### DATA SHOWN ###

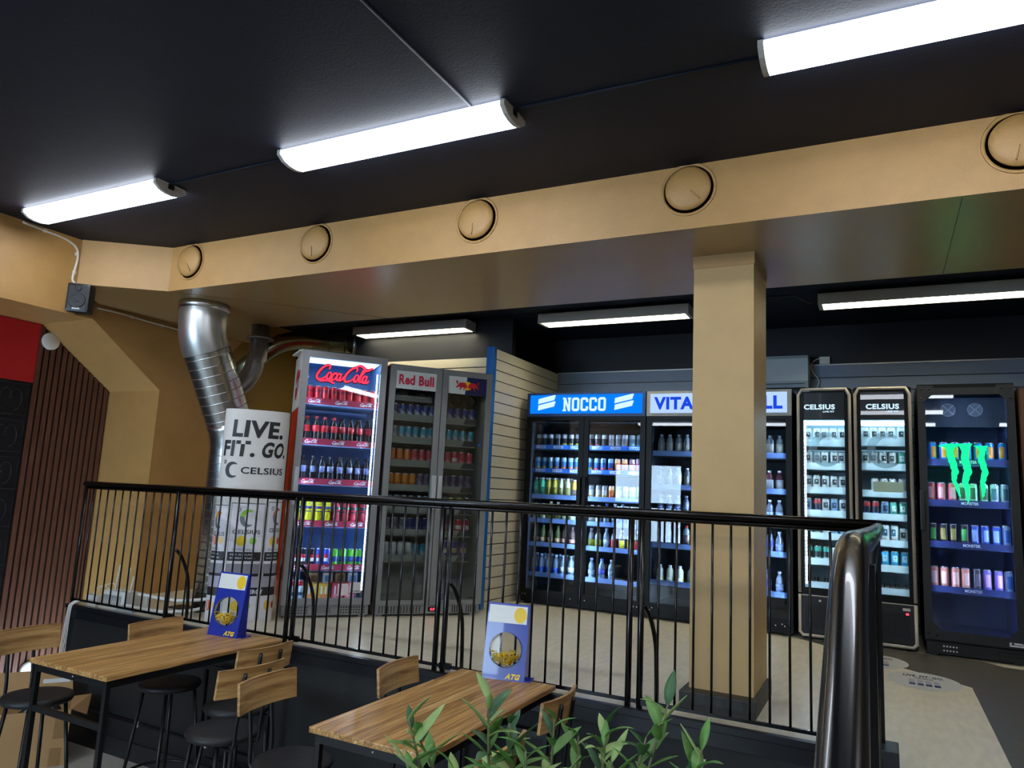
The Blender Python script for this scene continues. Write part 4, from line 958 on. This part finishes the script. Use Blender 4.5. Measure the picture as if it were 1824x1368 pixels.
def stool():
    t = thing('bar_stool', 'x', 'bar stool')
    MB().lathe([(.15, SH_-.04), (.172, SH_-.034), (.18, SH_-.018), (.174, SH_-.004), (.15, SH_+.001), (.08, SH_+.004), (.001, SH_+.005)], 36).build('seat', SEAT, t)
    MB().box(-.1, .1, -.012, .012, SH_-.055, SH_-.04).box(-.012, .012, -.1, -.013, SH_-.055, SH_-.04).box(-.012, .012, .013, .1, SH_-.055, SH_-.04).build('seat_frame', BLACKM, t)
    for sx in (-1, 1):
        for sy in (-1, 1):
            MB().tube([(sx*.10, sy*.10, SH_-.045), (sx*.165, sy*.165, .012)], .0105, 8).tube([(sx*.165, sy*.165, .014), (sx*.167, sy*.167, 0)], .0125, 8).build('leg', BLACKM, t)
    MB().tube([(.205*math.cos(2*PI*k/32), .205*math.sin(2*PI*k/32), .25) for k in range(33)], .008, 6, cap=False).build('foot_ring', BLACKM, t)
    # backrest towards -x
    for sy in (-.07, .07):
        MB().tube(smooth_path([(-.04, sy, SH_-.05), (-.15, sy, SH_-.055), (-.185, sy, SH_-.03), (-.19, sy, SH_+.05), (-.212, sy, SH_+.20), (-.226, sy, SH_+.31)], 4), .0095, 8).build('back_tube', BLACKM, t)
    pk = MB(); n = 8; half = .19
    rows_ = []
    for i in range(n+1):
        y = -half+2*half*i/n; x = -.205+.05*(y/half)**2*.6
        rows_.append([pk.bm.verts.new(p) for p in ((x, y, SH_+.20), (x-.016, y, SH_+.335), (x-.0, y, SH_+.335), (x+.014, y, SH_+.2))])
    for a, b in zip(rows_, rows_[1:]):
        for k in range(4): pk.face([a[k], a[(k+1) % 4], b[(k+1) % 4], b[k]])
    pk.face(rows_[0]); pk.face(rows_[-1][::-1]); pk.build('backrest', PLANK, t)
    return t
s0 = stool()
stools = [((-4.22, 2.61), .0, 'bar stool cut by the left photo edge, in front of the cardboard box'),
          ((-3.90, 3.21), .0, 'bar stool tucked under the far side of the left table, backrest against its long edge'),
          ((-2.98, 2.80), PI-.12, 'bar stool with its seat fully in view between the two tables, backrest second of three'),
          ((-3.24, 3.13), PI-.05, 'bar stool nearest the railing on the right of the left table, its seat half hidden'),
          ((-2.41, 2.69), .06, 'bar stool whose smooth backrest is frontmost of the overlapping three, seat at the bottom edge'),
          ((-2.09, 3.28), .06, 'bar stool at the left of the centre table, nearest the railing'),
          ((-1.53, 3.24), PI, 'bar stool at the right of the centre table, dark back tubes showing'),
          ((-1.44, 2.50), PI, 'bar stool behind the green plant at the right of the centre table')]
for i, ((x, y), a, l) in enumerate(stools):
    if i == 0: s0.location = (x, y, LOW); s0.rotation_euler = (0, 0, a); s0['label'] = l; s0['group'] = 'black bar stools with wooden backs'
    else: dup(s0, (x, y, LOW), a, l, 'black bar stools with wooden backs')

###

| WHAT TO PRODUCE |
The material above must be printed exactly, with its pictures left out.

| COMPLETE RESPONSE |
The Blender Python script for this scene continues. Write part 4, from line 958 on. This part finishes the script. Use Blender 4.5. Measure the picture as if it were 1824x1368 pixels.
def stool():
    t = thing('bar_stool', 'x', 'bar stool')
    MB().lathe([(.15, SH_-.04), (.172, SH_-.034), (.18, SH_-.018), (.174, SH_-.004), (.15, SH_+.001), (.08, SH_+.004), (.001, SH_+.005)], 36).build('seat', SEAT, t)
    MB().box(-.1, .1, -.012, .012, SH_-.055, SH_-.04).box(-.012, .012, -.1, -.013, SH_-.055, SH_-.04).box(-.012, .012, .013, .1, SH_-.055, SH_-.04).build('seat_frame', BLACKM, t)
    for sx in (-1, 1):
        for sy in (-1, 1):
            MB().tube([(sx*.10, sy*.10, SH_-.045), (sx*.165, sy*.165, .012)], .0105, 8).tube([(sx*.165, sy*.165, .014), (sx*.167, sy*.167, 0)], .0125, 8).build('leg', BLACKM, t)
    MB().tube([(.205*math.cos(2*PI*k/32), .205*math.sin(2*PI*k/32), .25) for k in range(33)], .008, 6, cap=False).build('foot_ring', BLACKM, t)
    # backrest towards -x
    for sy in (-.07, .07):
        MB().tube(smooth_path([(-.04, sy, SH_-.05), (-.15, sy, SH_-.055), (-.185, sy, SH_-.03), (-.19, sy, SH_+.05), (-.212, sy, SH_+.20), (-.226, sy, SH_+.31)], 4), .0095, 8).build('back_tube', BLACKM, t)
    pk = MB(); n = 8; half = .19
    rows_ = []
    for i in range(n+1):
        y = -half+2*half*i/n; x = -.205+.05*(y/half)**2*.6
        rows_.append([pk.bm.verts.new(p) for p in ((x, y, SH_+.20), (x-.016, y, SH_+.335), (x-.0, y, SH_+.335), (x+.014, y, SH_+.2))])
    for a, b in zip(rows_, rows_[1:]):
        for k in range(4): pk.face([a[k], a[(k+1) % 4], b[(k+1) % 4], b[k]])
    pk.face(rows_[0]); pk.face(rows_[-1][::-1]); pk.build('backrest', PLANK, t)
    return t
s0 = stool()
stools = [((-4.22, 2.61), .0, 'bar stool cut by the left photo edge, in front of the cardboard box'),
          ((-3.90, 3.21), .0, 'bar stool tucked under the far side of the left table, backrest against its long edge'),
          ((-2.98, 2.80), PI-.12, 'bar stool with its seat fully in view between the two tables, backrest second of three'),
          ((-3.24, 3.13), PI-.05, 'bar stool nearest the railing on the right of the left table, its seat half hidden'),
          ((-2.41, 2.69), .06, 'bar stool whose smooth backrest is frontmost of the overlapping three, seat at the bottom edge'),
          ((-2.09, 3.28), .06, 'bar stool at the left of the centre table, nearest the railing'),
          ((-1.53, 3.24), PI, 'bar stool at the right of the centre table, dark back tubes showing'),
          ((-1.44, 2.50), PI, 'bar stool behind the green plant at the right of the centre table')]
for i, ((x, y), a, l) in enumerate(stools):
    if i == 0: s0.location = (x, y, LOW); s0.rotation_euler = (0, 0, a); s0['label'] = l; s0['group'] = 'black bar stools with wooden backs'
    else: dup(s0, (x, y, LOW), a, l, 'black bar stools with wooden backs')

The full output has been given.